Sai Ravindran's apom recipe calls for an egg to be cracked onto the apom while it is being cooked.

Ravindran prices his apom at RM4 for a set of five. “Despite the fluctuating price of sugar, eggs and coconut milk – which is quite expensive these days – we still manage to generate a fair amount of profit out of our business. All our ingredients are sourced locally from the wet markets, including banana leaves and charcoal.”

And with each generation, toppings du jour are added to the humble apom. Even so, many still stick to making authentic frills-free apom, which Ravindran says his older customers prefer.

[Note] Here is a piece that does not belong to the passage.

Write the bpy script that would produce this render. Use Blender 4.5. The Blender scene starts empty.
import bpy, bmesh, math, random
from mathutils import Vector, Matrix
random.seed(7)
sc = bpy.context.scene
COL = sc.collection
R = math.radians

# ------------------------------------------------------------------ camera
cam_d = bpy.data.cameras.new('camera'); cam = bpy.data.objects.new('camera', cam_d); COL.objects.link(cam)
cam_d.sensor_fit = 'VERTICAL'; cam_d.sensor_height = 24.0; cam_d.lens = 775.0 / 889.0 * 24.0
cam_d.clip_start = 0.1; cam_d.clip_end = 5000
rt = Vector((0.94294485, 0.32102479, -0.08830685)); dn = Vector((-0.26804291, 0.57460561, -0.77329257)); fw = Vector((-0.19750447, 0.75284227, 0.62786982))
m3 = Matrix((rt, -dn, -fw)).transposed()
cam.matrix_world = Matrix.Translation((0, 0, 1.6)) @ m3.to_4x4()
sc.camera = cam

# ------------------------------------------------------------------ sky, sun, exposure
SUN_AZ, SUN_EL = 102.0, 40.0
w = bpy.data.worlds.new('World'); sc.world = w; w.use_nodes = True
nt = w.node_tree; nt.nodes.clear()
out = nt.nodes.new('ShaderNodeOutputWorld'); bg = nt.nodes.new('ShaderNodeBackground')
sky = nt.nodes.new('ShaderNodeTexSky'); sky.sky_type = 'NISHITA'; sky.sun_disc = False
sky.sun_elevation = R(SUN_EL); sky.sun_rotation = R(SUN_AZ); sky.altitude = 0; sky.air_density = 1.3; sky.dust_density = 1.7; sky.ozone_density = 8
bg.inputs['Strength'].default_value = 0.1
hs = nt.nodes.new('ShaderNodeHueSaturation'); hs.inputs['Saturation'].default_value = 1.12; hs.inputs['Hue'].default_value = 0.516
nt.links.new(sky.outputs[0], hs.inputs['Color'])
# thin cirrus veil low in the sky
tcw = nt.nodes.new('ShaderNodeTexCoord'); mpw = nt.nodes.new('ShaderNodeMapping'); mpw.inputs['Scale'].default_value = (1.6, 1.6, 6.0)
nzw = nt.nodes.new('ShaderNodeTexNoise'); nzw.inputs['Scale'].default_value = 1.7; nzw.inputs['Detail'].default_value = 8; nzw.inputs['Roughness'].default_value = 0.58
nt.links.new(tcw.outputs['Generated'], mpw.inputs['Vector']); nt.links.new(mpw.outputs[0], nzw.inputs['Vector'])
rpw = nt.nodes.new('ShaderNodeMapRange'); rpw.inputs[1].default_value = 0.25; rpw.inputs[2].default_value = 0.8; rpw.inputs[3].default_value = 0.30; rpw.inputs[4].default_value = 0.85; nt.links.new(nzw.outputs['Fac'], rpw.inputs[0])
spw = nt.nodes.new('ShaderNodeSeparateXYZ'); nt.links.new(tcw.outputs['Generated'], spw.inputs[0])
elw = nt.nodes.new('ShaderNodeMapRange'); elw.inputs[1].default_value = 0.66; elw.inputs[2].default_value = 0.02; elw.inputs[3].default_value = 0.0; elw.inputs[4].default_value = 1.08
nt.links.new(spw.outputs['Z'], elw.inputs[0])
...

“The version of apom in India tastes rather sour and is usually served with fresh coconut milk and brown sugar on the side for you to dip your apom. Sri Lankan appam tastes salty and is even served with curry,” Ravindran reveals. “It was during my father’s time that more and more of his customers asked for half-boiled eggs as a side dish to complement the apom, prompting him to modify the dish by incorporating eggs into it, which we continue to do today.

“Both my sons are selling apom, making them the third generation to carry on the business – one of them is selling at One Corner Cafe located on Jalan Bawasah, while the other sells at Pulau Tikus Market in the evening. They make enough for a living, and are also proud of continuing the family trade, which we see as part of our local history and heritage. We are truly an apom family!”

The Editor would like to apologise for the earlier misnomer in confusing the apom with the apom balik.